38% of local buyers pay cash for houses

Published 12:33 am Saturday, October 25, 2014

Year-to-date real estate statistics show a good housing market with more than $18 million in sales in Covington County. In 38 percent of this year’s transactions, the buyer paid cash.

Statistics pulled Friday from the Covington County MLS databank show 163 housing units sold year to date in 2014, down from 199 for the same period last year.

But the average sold price, which sits right at $115,000, is approximately $5,000 higher this year than for the same time period as last year, and properties were on the market for fewer days this year than last year.

“We have a small decrease in the number of sales this year,” Tripp Bass, agent and co-owner at The Bass Agency, said. “But 2013 was a really good year. It was the first year in about five years that sales volume increased.”

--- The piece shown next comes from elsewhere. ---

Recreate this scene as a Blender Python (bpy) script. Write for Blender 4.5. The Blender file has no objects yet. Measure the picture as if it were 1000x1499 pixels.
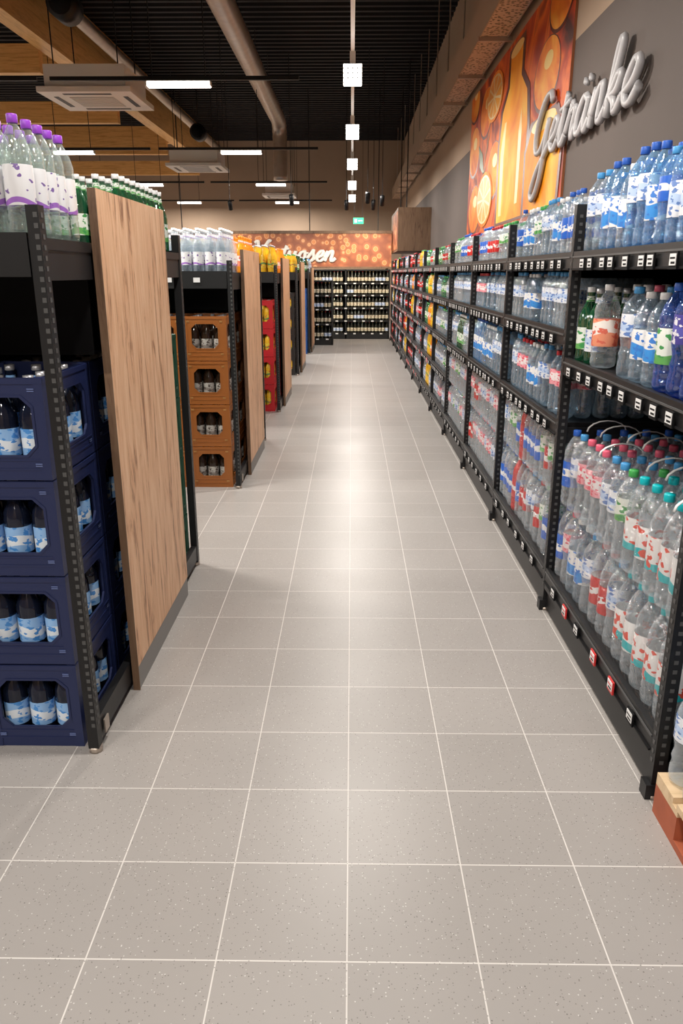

Covington Association of Realtors President Donna Raines said in 63 of the transactions recorded this year or 38 percent of the total sales, the buyer paid cash. Conventional loans were used in 35 percent of the purchases; FHA/USDA loans in 11 percent; VA loans in 7.9 percent; and owner financing in 2.4 percent.

“I thought it was pretty amazing that we’ve had so many cash transactions,” Raines said.

A little less than half of the units sold to date were on the market less than 120 days.

Local numbers are in concert with national data. On Friday, the U.S. Commerce Department said that sales increased 0.2 percent in September to a seasonally adjusted annual rate of 467,000 units, the highest reading since July 2008.

The national data showed that new home sales were up 17 percent over the same period last year.

New home sales, which account for about 8 percent of the housing market, tend to be volatile month to month and large revisions are not unusual. Compared to September last year, sales were up 17 percent.

Last month, new home sales fell 8.9 percent in the West. But in the populous South, sales rose 2.0 percent, while they increased 12.3 percent in the Midwest. Sales were flat in the Northeast.

At September’s sales pace it would take 5.3 months to clear the supply of houses on the national market, unchanged from August. Six months’ supply is normally considered a healthy balance between supply and demand.